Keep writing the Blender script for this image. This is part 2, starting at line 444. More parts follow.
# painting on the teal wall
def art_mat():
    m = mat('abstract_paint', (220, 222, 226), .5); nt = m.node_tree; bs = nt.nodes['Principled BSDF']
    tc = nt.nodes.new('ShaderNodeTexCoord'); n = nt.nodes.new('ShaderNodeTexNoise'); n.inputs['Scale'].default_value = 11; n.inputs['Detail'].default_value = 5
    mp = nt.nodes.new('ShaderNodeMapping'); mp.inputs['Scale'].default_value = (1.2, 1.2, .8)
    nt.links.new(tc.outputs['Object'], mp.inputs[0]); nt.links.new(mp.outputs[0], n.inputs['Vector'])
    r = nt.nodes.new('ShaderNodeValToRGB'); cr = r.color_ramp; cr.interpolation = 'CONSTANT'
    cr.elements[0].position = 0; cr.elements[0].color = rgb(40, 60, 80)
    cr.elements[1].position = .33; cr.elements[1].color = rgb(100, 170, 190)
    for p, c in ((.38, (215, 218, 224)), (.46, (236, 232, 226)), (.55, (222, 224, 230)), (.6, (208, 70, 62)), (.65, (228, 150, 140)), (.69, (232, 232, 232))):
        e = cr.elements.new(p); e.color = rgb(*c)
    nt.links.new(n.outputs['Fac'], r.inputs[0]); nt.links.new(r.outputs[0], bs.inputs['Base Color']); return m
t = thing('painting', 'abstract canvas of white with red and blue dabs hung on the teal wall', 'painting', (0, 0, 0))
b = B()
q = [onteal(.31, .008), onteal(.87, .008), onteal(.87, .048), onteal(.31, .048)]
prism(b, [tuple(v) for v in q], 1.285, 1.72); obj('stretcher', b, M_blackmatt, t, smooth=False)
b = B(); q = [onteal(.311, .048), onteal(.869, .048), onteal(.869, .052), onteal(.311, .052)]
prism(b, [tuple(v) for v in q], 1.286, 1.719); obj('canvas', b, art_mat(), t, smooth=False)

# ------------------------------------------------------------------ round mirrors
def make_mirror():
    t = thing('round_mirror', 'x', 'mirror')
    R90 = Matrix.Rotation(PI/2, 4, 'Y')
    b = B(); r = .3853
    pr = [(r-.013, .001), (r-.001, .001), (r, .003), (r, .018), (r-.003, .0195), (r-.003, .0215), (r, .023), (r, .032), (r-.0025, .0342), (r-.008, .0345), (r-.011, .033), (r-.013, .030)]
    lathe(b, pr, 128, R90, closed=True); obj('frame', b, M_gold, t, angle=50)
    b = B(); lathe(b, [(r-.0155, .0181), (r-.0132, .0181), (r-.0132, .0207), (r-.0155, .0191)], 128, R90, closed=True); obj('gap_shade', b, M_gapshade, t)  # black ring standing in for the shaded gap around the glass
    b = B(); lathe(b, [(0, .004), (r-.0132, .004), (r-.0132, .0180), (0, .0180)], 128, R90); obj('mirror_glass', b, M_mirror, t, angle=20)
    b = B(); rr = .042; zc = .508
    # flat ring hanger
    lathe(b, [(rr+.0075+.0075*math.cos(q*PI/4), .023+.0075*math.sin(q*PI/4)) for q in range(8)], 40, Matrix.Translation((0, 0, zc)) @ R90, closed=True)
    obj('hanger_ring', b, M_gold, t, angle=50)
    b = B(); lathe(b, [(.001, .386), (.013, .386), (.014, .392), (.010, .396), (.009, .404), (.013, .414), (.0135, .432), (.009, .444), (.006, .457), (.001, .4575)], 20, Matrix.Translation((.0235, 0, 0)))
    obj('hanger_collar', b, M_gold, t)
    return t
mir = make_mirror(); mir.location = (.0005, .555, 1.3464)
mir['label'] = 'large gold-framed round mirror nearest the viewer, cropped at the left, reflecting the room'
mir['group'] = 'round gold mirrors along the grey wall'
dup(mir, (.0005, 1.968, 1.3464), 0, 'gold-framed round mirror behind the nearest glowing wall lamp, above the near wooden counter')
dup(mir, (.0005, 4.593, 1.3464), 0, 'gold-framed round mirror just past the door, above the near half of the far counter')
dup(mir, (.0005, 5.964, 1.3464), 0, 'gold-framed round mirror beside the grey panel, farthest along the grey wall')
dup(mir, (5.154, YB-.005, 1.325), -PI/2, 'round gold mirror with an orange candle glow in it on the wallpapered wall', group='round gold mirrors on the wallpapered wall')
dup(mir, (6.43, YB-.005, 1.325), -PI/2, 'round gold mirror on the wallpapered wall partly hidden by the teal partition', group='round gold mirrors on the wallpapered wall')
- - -
*WORK TO COMPLETE*. Reproduce the material in full, with no word added or dropped.

*RESULT BELOW*.
Keep writing the Blender script for this image. This is part 2, starting at line 444. More parts follow.
# painting on the teal wall
def art_mat():
    m = mat('abstract_paint', (220, 222, 226), .5); nt = m.node_tree; bs = nt.nodes['Principled BSDF']
    tc = nt.nodes.new('ShaderNodeTexCoord'); n = nt.nodes.new('ShaderNodeTexNoise'); n.inputs['Scale'].default_value = 11; n.inputs['Detail'].default_value = 5
    mp = nt.nodes.new('ShaderNodeMapping'); mp.inputs['Scale'].default_value = (1.2, 1.2, .8)
    nt.links.new(tc.outputs['Object'], mp.inputs[0]); nt.links.new(mp.outputs[0], n.inputs['Vector'])
    r = nt.nodes.new('ShaderNodeValToRGB'); cr = r.color_ramp; cr.interpolation = 'CONSTANT'
    cr.elements[0].position = 0; cr.elements[0].color = rgb(40, 60, 80)
    cr.elements[1].position = .33; cr.elements[1].color = rgb(100, 170, 190)
    for p, c in ((.38, (215, 218, 224)), (.46, (236, 232, 226)), (.55, (222, 224, 230)), (.6, (208, 70, 62)), (.65, (228, 150, 140)), (.69, (232, 232, 232))):
        e = cr.elements.new(p); e.color = rgb(*c)
    nt.links.new(n.outputs['Fac'], r.inputs[0]); nt.links.new(r.outputs[0], bs.inputs['Base Color']); return m
t = thing('painting', 'abstract canvas of white with red and blue dabs hung on the teal wall', 'painting', (0, 0, 0))
b = B()
q = [onteal(.31, .008), onteal(.87, .008), onteal(.87, .048), onteal(.31, .048)]
prism(b, [tuple(v) for v in q], 1.285, 1.72); obj('stretcher', b, M_blackmatt, t, smooth=False)
b = B(); q = [onteal(.311, .048), onteal(.869, .048), onteal(.869, .052), onteal(.311, .052)]
prism(b, [tuple(v) for v in q], 1.286, 1.719); obj('canvas', b, art_mat(), t, smooth=False)

# ------------------------------------------------------------------ round mirrors
def make_mirror():
    t = thing('round_mirror', 'x', 'mirror')
    R90 = Matrix.Rotation(PI/2, 4, 'Y')
    b = B(); r = .3853
    pr = [(r-.013, .001), (r-.001, .001), (r, .003), (r, .018), (r-.003, .0195), (r-.003, .0215), (r, .023), (r, .032), (r-.0025, .0342), (r-.008, .0345), (r-.011, .033), (r-.013, .030)]
    lathe(b, pr, 128, R90, closed=True); obj('frame', b, M_gold, t, angle=50)
    b = B(); lathe(b, [(r-.0155, .0181), (r-.0132, .0181), (r-.0132, .0207), (r-.0155, .0191)], 128, R90, closed=True); obj('gap_shade', b, M_gapshade, t)  # black ring standing in for the shaded gap around the glass
    b = B(); lathe(b, [(0, .004), (r-.0132, .004), (r-.0132, .0180), (0, .0180)], 128, R90); obj('mirror_glass', b, M_mirror, t, angle=20)
    b = B(); rr = .042; zc = .508
    # flat ring hanger
    lathe(b, [(rr+.0075+.0075*math.cos(q*PI/4), .023+.0075*math.sin(q*PI/4)) for q in range(8)], 40, Matrix.Translation((0, 0, zc)) @ R90, closed=True)
    obj('hanger_ring', b, M_gold, t, angle=50)
    b = B(); lathe(b, [(.001, .386), (.013, .386), (.014, .392), (.010, .396), (.009, .404), (.013, .414), (.0135, .432), (.009, .444), (.006, .457), (.001, .4575)], 20, Matrix.Translation((.0235, 0, 0)))
    obj('hanger_collar', b, M_gold, t)
    return t
mir = make_mirror(); mir.location = (.0005, .555, 1.3464)
mir['label'] = 'large gold-framed round mirror nearest the viewer, cropped at the left, reflecting the room'
mir['group'] = 'round gold mirrors along the grey wall'
dup(mir, (.0005, 1.968, 1.3464), 0, 'gold-framed round mirror behind the nearest glowing wall lamp, above the near wooden counter')
dup(mir, (.0005, 4.593, 1.3464), 0, 'gold-framed round mirror just past the door, above the near half of the far counter')
dup(mir, (.0005, 5.964, 1.3464), 0, 'gold-framed round mirror beside the grey panel, farthest along the grey wall')
dup(mir, (5.154, YB-.005, 1.325), -PI/2, 'round gold mirror with an orange candle glow in it on the wallpapered wall', group='round gold mirrors on the wallpapered wall')
dup(mir, (6.43, YB-.005, 1.325), -PI/2, 'round gold mirror on the wallpapered wall partly hidden by the teal partition', group='round gold mirrors on the wallpapered wall')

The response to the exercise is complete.